Not necessarily physical suicide, but definitely mental suicide.
Narcissistic supply in this case would be a mirror image of narcissistic supply in the overt grandiose case.
In death choosing, death affirming narcissists, the supply would be a denial of craving for the objects, usually by devaluing them or also by devaluing them, as Manacas has observed.
A disengagement, a withdrawal, avoidance, constriction, and psychic death. A self-directed form of aggression. Narcissistic rage inwardly directed. I hate myself.
Rothschild, who suggested that borderline is a failed form of narcissism and the videos dedicated to his work on this channel, Rothschild said that injuries in separation individuation in this phase of separating from mummy and becoming an individual injuries in this phase can lead to aggressive responses.
He said that whenever the narcissist is exposed to narcissistic injuries, the non or narciss injuries, the narcissistic mortification, the narcissist loses an ideal perfect self and at that point the narcissist reacts with aggression in order to reconstitute and reestablish this lost ideal perfect self.
Because the narcissist doesn't know any better, doesn't have any other option. Having failed in separation, he is not an individual.
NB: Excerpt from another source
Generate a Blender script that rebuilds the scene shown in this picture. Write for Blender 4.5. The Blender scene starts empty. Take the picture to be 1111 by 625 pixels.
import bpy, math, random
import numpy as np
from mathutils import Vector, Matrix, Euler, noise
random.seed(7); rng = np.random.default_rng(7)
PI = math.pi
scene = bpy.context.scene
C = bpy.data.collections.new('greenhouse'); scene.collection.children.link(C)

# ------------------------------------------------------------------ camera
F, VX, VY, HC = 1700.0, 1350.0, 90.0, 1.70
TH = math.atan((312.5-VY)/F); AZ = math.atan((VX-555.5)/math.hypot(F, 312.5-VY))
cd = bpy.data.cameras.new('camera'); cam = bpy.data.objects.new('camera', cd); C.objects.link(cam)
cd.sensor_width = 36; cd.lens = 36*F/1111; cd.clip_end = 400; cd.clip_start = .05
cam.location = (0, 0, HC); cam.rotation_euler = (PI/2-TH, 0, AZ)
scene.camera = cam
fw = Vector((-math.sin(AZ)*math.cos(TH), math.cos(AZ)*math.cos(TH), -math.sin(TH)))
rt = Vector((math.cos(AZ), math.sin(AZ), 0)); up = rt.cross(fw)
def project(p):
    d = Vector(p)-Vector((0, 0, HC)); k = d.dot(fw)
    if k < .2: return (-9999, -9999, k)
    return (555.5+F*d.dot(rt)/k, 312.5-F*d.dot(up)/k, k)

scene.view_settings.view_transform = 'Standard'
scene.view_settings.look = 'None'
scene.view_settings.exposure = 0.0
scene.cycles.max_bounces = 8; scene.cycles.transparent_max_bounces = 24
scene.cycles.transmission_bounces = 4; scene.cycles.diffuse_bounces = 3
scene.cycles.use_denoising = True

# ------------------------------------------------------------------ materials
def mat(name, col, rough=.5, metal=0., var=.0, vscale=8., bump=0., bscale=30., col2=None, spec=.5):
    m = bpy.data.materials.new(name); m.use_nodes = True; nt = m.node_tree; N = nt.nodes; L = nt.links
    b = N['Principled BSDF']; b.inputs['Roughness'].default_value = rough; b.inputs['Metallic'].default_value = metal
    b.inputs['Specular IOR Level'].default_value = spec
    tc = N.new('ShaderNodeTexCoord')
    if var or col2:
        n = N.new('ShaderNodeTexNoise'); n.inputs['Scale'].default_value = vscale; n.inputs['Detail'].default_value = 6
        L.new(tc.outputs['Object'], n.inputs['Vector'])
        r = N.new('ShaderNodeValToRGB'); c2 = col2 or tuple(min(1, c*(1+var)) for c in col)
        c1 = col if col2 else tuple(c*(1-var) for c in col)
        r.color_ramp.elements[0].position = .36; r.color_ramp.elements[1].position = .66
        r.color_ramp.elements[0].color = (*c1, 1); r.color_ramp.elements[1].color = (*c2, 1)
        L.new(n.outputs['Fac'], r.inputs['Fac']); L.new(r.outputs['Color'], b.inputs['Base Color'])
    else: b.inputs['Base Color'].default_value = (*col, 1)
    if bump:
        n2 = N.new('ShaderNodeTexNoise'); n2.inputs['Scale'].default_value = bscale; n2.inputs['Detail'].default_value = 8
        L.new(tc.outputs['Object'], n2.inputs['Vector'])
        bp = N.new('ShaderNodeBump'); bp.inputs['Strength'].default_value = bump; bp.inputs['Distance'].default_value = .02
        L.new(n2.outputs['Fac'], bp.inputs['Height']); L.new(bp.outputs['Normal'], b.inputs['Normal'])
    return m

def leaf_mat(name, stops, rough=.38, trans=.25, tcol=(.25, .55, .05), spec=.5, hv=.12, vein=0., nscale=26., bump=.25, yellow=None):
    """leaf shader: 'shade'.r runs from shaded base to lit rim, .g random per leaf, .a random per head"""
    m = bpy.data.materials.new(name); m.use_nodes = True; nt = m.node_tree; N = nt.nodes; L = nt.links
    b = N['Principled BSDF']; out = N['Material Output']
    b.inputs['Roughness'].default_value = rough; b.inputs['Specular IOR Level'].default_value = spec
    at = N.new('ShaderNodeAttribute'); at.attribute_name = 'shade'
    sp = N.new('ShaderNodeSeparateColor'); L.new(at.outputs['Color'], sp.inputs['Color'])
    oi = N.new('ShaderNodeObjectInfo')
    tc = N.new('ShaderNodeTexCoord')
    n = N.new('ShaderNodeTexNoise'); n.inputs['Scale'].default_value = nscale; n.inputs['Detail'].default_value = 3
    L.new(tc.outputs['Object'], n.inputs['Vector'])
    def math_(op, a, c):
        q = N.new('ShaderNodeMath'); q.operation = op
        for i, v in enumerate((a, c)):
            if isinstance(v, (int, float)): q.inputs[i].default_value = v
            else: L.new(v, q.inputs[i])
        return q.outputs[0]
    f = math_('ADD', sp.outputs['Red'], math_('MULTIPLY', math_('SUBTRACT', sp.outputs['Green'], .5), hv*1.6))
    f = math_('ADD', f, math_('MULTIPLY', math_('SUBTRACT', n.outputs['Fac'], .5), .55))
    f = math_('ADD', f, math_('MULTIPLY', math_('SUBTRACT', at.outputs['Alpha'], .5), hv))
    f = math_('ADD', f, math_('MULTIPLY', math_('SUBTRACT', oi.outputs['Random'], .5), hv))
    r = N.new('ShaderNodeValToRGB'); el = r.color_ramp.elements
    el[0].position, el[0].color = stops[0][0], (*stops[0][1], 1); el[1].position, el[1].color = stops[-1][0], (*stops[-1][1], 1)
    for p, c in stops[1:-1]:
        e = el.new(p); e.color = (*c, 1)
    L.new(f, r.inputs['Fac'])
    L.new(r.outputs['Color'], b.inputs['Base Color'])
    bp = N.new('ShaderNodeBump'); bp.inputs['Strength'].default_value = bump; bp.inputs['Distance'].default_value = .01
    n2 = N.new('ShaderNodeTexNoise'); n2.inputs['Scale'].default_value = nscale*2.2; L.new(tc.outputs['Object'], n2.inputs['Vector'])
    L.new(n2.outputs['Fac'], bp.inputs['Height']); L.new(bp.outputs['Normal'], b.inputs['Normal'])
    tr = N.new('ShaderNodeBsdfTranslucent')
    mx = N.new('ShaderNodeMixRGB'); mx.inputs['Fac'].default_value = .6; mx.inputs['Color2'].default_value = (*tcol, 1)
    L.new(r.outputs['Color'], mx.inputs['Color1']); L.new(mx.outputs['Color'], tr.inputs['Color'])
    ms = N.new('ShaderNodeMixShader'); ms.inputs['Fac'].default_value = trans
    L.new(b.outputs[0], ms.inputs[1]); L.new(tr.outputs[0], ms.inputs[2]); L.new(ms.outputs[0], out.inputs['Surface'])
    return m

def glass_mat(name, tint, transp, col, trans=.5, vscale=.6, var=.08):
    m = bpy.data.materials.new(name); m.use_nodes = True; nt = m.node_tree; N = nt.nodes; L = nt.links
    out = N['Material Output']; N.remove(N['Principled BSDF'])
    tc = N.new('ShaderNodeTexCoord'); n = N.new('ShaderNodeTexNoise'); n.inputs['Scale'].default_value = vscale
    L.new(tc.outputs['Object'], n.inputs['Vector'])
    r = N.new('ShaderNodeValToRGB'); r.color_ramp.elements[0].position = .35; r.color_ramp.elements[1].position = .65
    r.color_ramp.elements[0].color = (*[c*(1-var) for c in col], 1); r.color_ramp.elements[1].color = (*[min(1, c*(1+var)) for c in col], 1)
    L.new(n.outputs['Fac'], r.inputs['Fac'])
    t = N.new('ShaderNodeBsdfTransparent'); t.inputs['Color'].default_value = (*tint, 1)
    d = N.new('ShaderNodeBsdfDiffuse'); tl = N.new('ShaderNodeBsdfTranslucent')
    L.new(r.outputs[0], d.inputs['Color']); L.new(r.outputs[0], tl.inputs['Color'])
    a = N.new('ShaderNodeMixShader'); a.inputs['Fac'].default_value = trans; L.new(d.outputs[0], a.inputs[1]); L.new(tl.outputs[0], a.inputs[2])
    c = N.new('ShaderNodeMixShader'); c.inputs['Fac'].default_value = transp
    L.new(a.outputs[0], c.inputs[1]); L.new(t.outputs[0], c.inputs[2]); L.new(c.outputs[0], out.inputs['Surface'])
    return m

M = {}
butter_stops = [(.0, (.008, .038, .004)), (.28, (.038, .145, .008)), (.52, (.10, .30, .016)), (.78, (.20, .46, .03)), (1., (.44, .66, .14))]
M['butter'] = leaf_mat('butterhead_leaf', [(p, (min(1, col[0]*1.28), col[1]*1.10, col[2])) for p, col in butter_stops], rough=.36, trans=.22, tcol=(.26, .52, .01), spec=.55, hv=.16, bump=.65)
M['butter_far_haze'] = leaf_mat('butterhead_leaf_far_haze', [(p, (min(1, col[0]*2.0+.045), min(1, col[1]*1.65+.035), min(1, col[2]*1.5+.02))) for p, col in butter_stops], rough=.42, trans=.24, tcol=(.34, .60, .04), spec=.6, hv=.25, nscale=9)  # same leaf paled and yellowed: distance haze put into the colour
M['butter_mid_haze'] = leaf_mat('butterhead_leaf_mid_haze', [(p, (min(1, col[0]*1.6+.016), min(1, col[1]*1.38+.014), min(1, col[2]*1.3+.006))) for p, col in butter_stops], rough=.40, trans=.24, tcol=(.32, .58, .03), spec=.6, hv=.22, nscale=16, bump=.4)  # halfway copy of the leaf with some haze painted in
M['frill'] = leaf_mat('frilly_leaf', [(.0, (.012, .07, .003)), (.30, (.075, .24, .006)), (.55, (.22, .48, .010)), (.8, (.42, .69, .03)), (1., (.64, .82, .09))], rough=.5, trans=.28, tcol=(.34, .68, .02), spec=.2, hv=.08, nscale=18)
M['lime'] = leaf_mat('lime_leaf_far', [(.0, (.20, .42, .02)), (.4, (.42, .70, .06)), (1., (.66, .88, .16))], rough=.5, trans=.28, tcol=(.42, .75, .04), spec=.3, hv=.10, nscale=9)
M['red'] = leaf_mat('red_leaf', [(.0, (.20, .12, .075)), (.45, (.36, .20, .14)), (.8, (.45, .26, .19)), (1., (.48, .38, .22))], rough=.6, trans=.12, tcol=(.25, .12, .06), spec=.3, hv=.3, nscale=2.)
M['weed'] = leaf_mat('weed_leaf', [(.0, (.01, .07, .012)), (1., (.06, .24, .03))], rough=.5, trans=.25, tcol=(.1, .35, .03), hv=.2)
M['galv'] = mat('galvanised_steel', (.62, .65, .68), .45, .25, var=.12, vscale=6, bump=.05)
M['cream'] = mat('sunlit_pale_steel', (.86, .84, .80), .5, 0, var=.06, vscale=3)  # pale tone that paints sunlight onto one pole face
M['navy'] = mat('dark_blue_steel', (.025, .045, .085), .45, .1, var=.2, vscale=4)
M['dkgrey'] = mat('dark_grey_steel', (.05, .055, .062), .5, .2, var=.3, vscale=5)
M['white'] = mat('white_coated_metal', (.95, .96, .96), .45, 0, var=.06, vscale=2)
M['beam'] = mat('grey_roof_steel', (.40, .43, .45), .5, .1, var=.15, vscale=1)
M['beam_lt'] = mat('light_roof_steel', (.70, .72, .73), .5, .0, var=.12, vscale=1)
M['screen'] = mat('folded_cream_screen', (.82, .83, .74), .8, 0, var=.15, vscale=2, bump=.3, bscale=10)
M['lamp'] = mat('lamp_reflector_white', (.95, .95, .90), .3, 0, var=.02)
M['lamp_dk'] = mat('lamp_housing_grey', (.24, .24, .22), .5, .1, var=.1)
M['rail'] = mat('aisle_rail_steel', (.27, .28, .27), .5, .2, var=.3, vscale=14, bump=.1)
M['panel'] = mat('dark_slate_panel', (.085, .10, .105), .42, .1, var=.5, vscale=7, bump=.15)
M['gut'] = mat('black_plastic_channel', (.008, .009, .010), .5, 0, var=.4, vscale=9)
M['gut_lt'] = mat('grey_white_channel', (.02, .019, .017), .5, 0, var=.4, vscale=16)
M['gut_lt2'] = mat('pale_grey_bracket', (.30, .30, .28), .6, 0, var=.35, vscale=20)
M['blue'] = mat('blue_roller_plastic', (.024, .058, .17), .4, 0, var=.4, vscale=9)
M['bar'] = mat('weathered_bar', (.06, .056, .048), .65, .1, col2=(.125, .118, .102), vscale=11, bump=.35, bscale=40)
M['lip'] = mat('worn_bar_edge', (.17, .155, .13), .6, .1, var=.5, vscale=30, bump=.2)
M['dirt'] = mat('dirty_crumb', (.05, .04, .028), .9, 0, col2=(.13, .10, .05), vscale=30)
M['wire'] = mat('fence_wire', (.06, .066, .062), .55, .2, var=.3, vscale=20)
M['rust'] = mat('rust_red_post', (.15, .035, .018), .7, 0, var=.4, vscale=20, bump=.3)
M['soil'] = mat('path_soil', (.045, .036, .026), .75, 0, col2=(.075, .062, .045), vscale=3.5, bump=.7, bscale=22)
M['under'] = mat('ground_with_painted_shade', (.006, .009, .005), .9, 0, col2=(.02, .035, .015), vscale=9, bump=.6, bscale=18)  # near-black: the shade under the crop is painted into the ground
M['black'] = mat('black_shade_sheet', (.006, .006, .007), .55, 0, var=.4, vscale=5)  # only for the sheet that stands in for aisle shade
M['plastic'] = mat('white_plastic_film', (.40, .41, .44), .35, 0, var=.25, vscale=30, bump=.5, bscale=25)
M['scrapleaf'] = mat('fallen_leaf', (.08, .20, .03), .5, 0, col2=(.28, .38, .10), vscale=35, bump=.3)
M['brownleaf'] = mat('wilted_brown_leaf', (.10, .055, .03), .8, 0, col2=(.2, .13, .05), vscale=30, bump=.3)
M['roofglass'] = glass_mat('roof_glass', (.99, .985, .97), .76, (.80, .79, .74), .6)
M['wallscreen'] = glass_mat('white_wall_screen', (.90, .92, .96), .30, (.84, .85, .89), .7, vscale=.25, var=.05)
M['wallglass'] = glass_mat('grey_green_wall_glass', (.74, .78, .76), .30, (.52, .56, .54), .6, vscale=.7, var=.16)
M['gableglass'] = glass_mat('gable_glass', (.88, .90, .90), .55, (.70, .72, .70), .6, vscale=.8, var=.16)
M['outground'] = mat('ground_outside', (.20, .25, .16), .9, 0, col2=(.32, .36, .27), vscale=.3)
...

The injuries or the disruptions in the separation and individuation process mean that the narcissist is attached irretrievably and inextricably attached to an ideal perfect self, which is essentially a parental figure or a maternal figure even.
The ideal perfect self, the false self loves the narcissist unconditionally. That's a perception of the narcissist. So it's a maternal figure, an internalized maternal figure.
And whenever it's threatened, the narcissists react with aggression.
Okay, these are a few pointers, ideas, insights, and concepts regarding aggression in narcissists.
Okay, I hope you didn't find this lecture too aggressive, but frankly, if you have, it's your effing problem.